NFTs solve the problem of digital ownership. They allow you to claim “yep, this thing is mine” even if it’s digital.
Ever since the Internet went mainstream, the online industry has been struggling with finding a technical solution to selling digital things. Remember how Microsoft was trying to introduce Digital Rights Management with their WMA format at the time when you could stream music for free with Pandora and use Winamp to play pirate mp3s downloaded overnight with Napster? There was no medium ground between clunky gatekeeping and full-on piracy.
Then came Apple iTunes, Spotify and eventually Netflix that made the experience smoother and more legit. However something still wasn’t quite right: with Kindle or Apple TV, when you bought a book or a movie you didn’t really own the copy. You merely received a right to download or stream something from a company that controlled both your account and the content. This was not ownership as in owning a physical book, a DVD or an audio tape. It was more like renting rather than owning.

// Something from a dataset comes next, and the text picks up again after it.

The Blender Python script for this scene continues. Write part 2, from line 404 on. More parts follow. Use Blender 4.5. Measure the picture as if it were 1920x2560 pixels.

Bitcoin is this zero to one invention that makes it possible to natively store and move value over the Internet in a digital form at the protocol level, making the entire technology stack of the current cross-border remittance systems obsolete overnight. Then Ethereum generalised the idea by making the transfer of value programmable, making it easy to create tokens, exchanges, financial products and eventually NFTs. [by the way, storing NFTs over Bitcoin is possible as well and is probably a good idea since this is the most secure network by far]
As long as you are the only one to know the private key for your public address (whether the chain is Bitcoin, Ethereum, Tezos, Polygon, Avalanche, Algorand, Flow or Solana…) then you own everything that is on this address: coins, tokens and NFTs.
All you need is a private key. Any other type of secret (user-generated password, 2FA challenge, credit card number, expiry date, 3-digit pictogram thingy, phone number, SMS code, 3D authentication, postcode, passport number, birth date, maiden name of your Mum, name of your first dog) is simply inferior.
Because we have been conditioned to using things for free on the Internet for the past thirty years, we still struggle with the idea that we can own something online. We still haven’t absorbed the concept intuitively. In 1994 we would have said “I downloaded a page of HTML markup over the HTTP protocol from a World Wide Web server”, today we just say “I found this online”. Similarly in less than ten years instead of talking of “Non Fungible Tokens on blockchains" we will just say “I own this online” or even just “I own this”.